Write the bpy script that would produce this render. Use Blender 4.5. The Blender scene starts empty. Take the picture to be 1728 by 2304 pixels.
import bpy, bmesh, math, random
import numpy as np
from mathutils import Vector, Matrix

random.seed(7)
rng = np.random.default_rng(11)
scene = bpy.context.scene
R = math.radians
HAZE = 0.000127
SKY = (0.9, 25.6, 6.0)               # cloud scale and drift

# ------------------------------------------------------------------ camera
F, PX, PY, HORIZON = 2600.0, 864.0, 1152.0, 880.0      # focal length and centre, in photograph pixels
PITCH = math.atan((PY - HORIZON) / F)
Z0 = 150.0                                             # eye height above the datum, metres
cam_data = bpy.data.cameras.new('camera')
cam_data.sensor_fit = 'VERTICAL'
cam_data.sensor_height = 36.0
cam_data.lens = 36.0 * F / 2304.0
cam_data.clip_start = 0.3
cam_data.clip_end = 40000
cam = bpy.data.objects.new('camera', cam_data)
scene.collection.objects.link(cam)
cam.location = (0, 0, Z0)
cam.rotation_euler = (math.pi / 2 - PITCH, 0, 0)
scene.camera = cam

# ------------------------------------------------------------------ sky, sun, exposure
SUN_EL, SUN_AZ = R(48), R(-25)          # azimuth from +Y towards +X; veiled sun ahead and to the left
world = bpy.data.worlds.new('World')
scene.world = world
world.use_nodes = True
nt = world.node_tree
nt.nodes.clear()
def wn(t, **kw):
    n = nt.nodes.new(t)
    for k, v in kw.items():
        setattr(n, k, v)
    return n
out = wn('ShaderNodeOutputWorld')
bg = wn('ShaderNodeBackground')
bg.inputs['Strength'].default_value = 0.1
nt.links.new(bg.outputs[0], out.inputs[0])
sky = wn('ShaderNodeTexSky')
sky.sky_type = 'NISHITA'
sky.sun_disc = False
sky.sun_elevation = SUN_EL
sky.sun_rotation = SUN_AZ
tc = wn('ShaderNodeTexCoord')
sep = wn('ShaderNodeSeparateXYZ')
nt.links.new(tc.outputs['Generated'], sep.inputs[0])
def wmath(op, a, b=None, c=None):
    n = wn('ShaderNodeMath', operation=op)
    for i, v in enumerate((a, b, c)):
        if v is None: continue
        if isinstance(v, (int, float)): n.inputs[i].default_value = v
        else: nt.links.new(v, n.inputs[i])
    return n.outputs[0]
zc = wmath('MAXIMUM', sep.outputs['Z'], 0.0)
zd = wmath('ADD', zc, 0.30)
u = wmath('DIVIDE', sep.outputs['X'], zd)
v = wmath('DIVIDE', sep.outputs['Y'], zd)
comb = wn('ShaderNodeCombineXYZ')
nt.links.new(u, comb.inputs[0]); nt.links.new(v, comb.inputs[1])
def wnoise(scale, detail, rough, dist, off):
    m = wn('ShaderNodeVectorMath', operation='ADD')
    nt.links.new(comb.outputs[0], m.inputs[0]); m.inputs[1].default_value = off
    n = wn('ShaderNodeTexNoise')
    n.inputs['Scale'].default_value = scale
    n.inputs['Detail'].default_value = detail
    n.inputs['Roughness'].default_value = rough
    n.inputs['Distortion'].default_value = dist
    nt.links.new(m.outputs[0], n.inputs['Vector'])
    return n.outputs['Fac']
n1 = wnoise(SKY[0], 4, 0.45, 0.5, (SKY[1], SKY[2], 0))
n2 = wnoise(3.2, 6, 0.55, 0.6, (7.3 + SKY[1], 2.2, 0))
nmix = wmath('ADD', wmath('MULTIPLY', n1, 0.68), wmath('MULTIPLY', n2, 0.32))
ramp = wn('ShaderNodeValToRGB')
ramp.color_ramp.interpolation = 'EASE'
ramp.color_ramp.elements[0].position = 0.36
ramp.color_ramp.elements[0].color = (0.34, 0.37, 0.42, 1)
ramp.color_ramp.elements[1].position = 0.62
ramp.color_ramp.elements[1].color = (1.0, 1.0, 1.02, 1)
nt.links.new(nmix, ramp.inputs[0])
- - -
Written problem |
Print the material once more, exactly.

Task response |
Write the bpy script that would produce this render. Use Blender 4.5. The Blender scene starts empty. Take the picture to be 1728 by 2304 pixels.
import bpy, bmesh, math, random
import numpy as np
from mathutils import Vector, Matrix

random.seed(7)
rng = np.random.default_rng(11)
scene = bpy.context.scene
R = math.radians
HAZE = 0.000127
SKY = (0.9, 25.6, 6.0)               # cloud scale and drift

# ------------------------------------------------------------------ camera
F, PX, PY, HORIZON = 2600.0, 864.0, 1152.0, 880.0      # focal length and centre, in photograph pixels
PITCH = math.atan((PY - HORIZON) / F)
Z0 = 150.0                                             # eye height above the datum, metres
cam_data = bpy.data.cameras.new('camera')
cam_data.sensor_fit = 'VERTICAL'
cam_data.sensor_height = 36.0
cam_data.lens = 36.0 * F / 2304.0
cam_data.clip_start = 0.3
cam_data.clip_end = 40000
cam = bpy.data.objects.new('camera', cam_data)
scene.collection.objects.link(cam)
cam.location = (0, 0, Z0)
cam.rotation_euler = (math.pi / 2 - PITCH, 0, 0)
scene.camera = cam

# ------------------------------------------------------------------ sky, sun, exposure
SUN_EL, SUN_AZ = R(48), R(-25)          # azimuth from +Y towards +X; veiled sun ahead and to the left
world = bpy.data.worlds.new('World')
scene.world = world
world.use_nodes = True
nt = world.node_tree
nt.nodes.clear()
def wn(t, **kw):
    n = nt.nodes.new(t)
    for k, v in kw.items():
        setattr(n, k, v)
    return n
out = wn('ShaderNodeOutputWorld')
bg = wn('ShaderNodeBackground')
bg.inputs['Strength'].default_value = 0.1
nt.links.new(bg.outputs[0], out.inputs[0])
sky = wn('ShaderNodeTexSky')
sky.sky_type = 'NISHITA'
sky.sun_disc = False
sky.sun_elevation = SUN_EL
sky.sun_rotation = SUN_AZ
tc = wn('ShaderNodeTexCoord')
sep = wn('ShaderNodeSeparateXYZ')
nt.links.new(tc.outputs['Generated'], sep.inputs[0])
def wmath(op, a, b=None, c=None):
    n = wn('ShaderNodeMath', operation=op)
    for i, v in enumerate((a, b, c)):
        if v is None: continue
        if isinstance(v, (int, float)): n.inputs[i].default_value = v
        else: nt.links.new(v, n.inputs[i])
    return n.outputs[0]
zc = wmath('MAXIMUM', sep.outputs['Z'], 0.0)
zd = wmath('ADD', zc, 0.30)
u = wmath('DIVIDE', sep.outputs['X'], zd)
v = wmath('DIVIDE', sep.outputs['Y'], zd)
comb = wn('ShaderNodeCombineXYZ')
nt.links.new(u, comb.inputs[0]); nt.links.new(v, comb.inputs[1])
def wnoise(scale, detail, rough, dist, off):
    m = wn('ShaderNodeVectorMath', operation='ADD')
    nt.links.new(comb.outputs[0], m.inputs[0]); m.inputs[1].default_value = off
    n = wn('ShaderNodeTexNoise')
    n.inputs['Scale'].default_value = scale
    n.inputs['Detail'].default_value = detail
    n.inputs['Roughness'].default_value = rough
    n.inputs['Distortion'].default_value = dist
    nt.links.new(m.outputs[0], n.inputs['Vector'])
    return n.outputs['Fac']
n1 = wnoise(SKY[0], 4, 0.45, 0.5, (SKY[1], SKY[2], 0))
n2 = wnoise(3.2, 6, 0.55, 0.6, (7.3 + SKY[1], 2.2, 0))
nmix = wmath('ADD', wmath('MULTIPLY', n1, 0.68), wmath('MULTIPLY', n2, 0.32))
ramp = wn('ShaderNodeValToRGB')
ramp.color_ramp.interpolation = 'EASE'
ramp.color_ramp.elements[0].position = 0.36
ramp.color_ramp.elements[0].color = (0.34, 0.37, 0.42, 1)
ramp.color_ramp.elements[1].position = 0.62
ramp.color_ramp.elements[1].color = (1.0, 1.0, 1.02, 1)
nt.links.new(nmix, ramp.inputs[0])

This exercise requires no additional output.